With this funding we will move from a wholly sweat-equity model to a more ordinary structure with mostly paid staff – “mostly” because we intend to let our people continue to grow their personal ownership of Mill Computing with whatever they don’t take out in salary.
The Mill and the future
Our goal is to sell chips; the business model is a fabless semiconductor vendor. Our story, and our advantage, is a breakthrough in CPU architecture: performance, power, and security. This past year has been devoted to getting enough working to validate that breakthrough; the external validation of the patents helps too. In 2017, and beyond, we have the hard slog from validation to product, and the harder slog from a bunch of people with a vision to a commercial company with sales.
We hope that you the reader will stay with us and follow our story as it evolves. We hope that some of you will join the Mill team or invest in the Mill Computing company. It will be a good story to be a part of.

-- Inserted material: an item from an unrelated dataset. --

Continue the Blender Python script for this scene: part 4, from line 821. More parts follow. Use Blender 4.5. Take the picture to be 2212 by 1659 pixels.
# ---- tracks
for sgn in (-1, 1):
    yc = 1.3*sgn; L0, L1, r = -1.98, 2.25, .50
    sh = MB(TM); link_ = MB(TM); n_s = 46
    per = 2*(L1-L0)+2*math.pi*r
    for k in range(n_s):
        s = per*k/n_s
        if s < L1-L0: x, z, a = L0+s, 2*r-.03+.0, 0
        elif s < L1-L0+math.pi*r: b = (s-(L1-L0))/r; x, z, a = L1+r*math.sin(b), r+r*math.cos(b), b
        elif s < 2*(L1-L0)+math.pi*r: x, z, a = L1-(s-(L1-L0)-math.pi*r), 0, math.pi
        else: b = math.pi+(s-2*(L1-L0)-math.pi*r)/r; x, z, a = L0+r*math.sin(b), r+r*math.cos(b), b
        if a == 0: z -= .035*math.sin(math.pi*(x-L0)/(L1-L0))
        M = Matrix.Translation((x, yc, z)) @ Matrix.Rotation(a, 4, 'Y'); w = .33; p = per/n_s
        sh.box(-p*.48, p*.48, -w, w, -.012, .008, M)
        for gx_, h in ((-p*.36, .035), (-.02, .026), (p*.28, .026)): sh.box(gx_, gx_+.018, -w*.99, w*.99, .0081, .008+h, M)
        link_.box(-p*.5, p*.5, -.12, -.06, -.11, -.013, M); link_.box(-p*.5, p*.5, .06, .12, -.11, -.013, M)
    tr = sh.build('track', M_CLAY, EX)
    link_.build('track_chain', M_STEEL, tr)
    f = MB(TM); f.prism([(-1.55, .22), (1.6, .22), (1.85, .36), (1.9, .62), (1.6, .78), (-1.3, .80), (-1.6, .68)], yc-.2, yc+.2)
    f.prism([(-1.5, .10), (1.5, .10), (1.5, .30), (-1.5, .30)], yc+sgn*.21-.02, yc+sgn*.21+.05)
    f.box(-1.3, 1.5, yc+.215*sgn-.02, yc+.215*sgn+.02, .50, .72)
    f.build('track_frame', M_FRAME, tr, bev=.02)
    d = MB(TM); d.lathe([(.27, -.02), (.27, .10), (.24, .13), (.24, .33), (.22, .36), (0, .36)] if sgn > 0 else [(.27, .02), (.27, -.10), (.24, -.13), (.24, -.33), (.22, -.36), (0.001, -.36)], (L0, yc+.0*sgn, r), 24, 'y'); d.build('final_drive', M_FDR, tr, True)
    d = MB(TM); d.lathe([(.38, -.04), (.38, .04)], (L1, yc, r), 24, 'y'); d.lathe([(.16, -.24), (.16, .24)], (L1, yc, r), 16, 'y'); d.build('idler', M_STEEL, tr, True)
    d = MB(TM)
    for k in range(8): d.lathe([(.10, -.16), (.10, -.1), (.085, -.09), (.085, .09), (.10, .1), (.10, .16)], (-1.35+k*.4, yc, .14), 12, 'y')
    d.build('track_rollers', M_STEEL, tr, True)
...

Is there a 2018 statement on the Mill Computing status so far and what to expect going forward? I also have a question as to the Mill Computing ISA; could RISC V be used instead? RISC V ISA is gaining wider adoption and might be a good way of latching on to the synergy such an endeavor provides to the software development realm.
As a bootstrap startup we long ago gave up making predictions about schedules. Give us a $10m budget and we can give you a reasonably hard schedule.
The Mill architecture is a coherent whole; it would be quite hard to pick off single features to incorporate into conventional designs such as RISC-V, or x86 for that matter.